Virtual Reality over Wireless Networks: Quality-of-Service Model and Learning-Based Resource Management

In this paper, the problem of resource management is studied for a network of wireless virtual reality (VR) users communicating over small cell networks (SCNs). In order to capture the VR users' quality-of-service (QoS) in SCNs, a novel VR model, based on multi-attribute utility theory, is proposed. This model jointly accounts for VR metrics such as tracking accuracy, processing delay, and transmission delay. In this model, the small base stations (SBSs) act as the VR control centers that collect the tracking information from VR users over the cellular uplink.

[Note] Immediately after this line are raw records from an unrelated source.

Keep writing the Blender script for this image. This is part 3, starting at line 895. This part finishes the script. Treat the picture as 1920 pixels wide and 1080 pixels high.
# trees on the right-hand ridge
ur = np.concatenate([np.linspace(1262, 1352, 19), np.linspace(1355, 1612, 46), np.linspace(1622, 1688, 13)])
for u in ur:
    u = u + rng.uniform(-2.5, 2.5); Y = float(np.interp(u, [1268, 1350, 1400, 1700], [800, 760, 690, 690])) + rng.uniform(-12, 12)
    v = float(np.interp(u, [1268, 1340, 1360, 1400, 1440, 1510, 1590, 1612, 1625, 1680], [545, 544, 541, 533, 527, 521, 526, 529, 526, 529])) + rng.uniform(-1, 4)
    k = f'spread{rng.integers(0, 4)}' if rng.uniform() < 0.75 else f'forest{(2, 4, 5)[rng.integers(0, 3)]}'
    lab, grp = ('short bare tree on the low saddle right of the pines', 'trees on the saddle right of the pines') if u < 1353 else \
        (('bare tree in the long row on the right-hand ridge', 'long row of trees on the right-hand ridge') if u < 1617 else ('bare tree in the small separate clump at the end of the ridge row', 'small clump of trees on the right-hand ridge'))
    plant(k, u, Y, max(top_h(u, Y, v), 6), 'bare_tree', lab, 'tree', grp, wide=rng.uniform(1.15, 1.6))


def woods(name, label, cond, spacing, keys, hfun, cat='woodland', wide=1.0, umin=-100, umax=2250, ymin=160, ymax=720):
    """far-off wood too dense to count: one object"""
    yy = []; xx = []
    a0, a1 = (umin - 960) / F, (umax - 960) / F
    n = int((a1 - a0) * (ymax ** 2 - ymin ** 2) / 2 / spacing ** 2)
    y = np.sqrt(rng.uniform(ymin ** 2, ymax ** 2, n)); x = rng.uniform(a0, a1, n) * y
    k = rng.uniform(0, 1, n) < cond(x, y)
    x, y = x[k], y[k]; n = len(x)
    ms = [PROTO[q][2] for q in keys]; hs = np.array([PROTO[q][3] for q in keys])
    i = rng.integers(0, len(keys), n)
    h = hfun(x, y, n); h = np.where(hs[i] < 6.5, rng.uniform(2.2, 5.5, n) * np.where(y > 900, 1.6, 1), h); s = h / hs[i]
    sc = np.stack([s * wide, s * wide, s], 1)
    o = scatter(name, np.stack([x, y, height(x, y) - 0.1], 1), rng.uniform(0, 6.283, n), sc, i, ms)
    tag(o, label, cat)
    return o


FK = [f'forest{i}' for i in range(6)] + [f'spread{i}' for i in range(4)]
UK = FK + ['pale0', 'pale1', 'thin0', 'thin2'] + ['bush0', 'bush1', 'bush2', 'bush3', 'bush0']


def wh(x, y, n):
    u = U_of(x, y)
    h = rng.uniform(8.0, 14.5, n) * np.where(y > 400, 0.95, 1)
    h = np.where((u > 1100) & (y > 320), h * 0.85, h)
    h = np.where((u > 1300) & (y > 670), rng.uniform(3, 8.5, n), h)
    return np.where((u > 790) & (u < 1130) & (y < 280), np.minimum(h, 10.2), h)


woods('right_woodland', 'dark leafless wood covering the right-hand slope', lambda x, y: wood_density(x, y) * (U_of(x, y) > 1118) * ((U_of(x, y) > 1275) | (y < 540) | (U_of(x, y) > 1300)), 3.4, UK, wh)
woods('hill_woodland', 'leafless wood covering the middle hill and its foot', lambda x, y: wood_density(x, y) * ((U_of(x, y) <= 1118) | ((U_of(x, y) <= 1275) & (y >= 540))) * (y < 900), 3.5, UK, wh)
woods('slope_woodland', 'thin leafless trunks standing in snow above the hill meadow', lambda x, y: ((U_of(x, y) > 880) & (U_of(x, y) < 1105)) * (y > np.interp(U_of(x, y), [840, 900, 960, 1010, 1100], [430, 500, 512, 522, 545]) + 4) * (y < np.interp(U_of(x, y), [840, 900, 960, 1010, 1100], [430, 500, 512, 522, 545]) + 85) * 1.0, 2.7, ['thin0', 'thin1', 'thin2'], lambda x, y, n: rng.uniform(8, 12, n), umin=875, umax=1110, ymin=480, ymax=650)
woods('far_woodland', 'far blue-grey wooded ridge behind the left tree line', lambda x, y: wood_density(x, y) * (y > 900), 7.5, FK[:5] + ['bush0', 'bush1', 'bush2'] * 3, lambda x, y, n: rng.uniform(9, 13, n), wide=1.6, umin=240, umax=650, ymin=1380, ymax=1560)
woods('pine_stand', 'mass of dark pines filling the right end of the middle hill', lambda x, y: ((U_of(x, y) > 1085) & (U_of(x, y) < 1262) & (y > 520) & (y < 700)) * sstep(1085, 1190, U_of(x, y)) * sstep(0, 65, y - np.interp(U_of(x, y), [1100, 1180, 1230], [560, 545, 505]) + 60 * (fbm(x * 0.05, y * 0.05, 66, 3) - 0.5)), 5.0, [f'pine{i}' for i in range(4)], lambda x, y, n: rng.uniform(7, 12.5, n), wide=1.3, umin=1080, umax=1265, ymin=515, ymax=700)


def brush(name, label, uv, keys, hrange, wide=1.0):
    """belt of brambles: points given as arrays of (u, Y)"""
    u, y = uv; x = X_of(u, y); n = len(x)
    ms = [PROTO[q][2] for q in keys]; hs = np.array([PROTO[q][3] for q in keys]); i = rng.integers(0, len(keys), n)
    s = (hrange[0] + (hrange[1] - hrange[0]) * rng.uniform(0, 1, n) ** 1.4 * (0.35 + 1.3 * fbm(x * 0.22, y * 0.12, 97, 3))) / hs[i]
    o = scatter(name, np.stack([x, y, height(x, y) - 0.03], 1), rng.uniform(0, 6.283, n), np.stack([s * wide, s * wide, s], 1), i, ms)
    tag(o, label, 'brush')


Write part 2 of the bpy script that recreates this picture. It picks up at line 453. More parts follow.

Once this information is collected, the SBSs will then send the three dimensional images and accompanying surround stereo audio to the VR users over the downlink. Therefore, the resource allocation problem in VR wireless networks must jointly consider both the uplink and downlink. This problem is then formulated as a noncooperative game and a distributed algorithm based on the machine learning framework of echo state networks (ESNs) is proposed to find the solution of this game. The use of the proposed ESN algorithm enables the SBSs to predict the VR QoS of each SBS and guarantees the convergence to a mixed-strategy Nash equilibrium. The analytical result shows that each user's VR QoS jointly depends on both VR tracking accuracy and wireless resource allocation. Simulation results show that the proposed algorithm yields significant gains, in terms of total utility value of VR QoS, that reach up to 22.2% and 37.5%, respectively, compared to Q-learning and a baseline proportional fair algorithm. The results also show that the proposed algorithm has a faster convergence time than Q-learning and can guarantee low delays for VR services.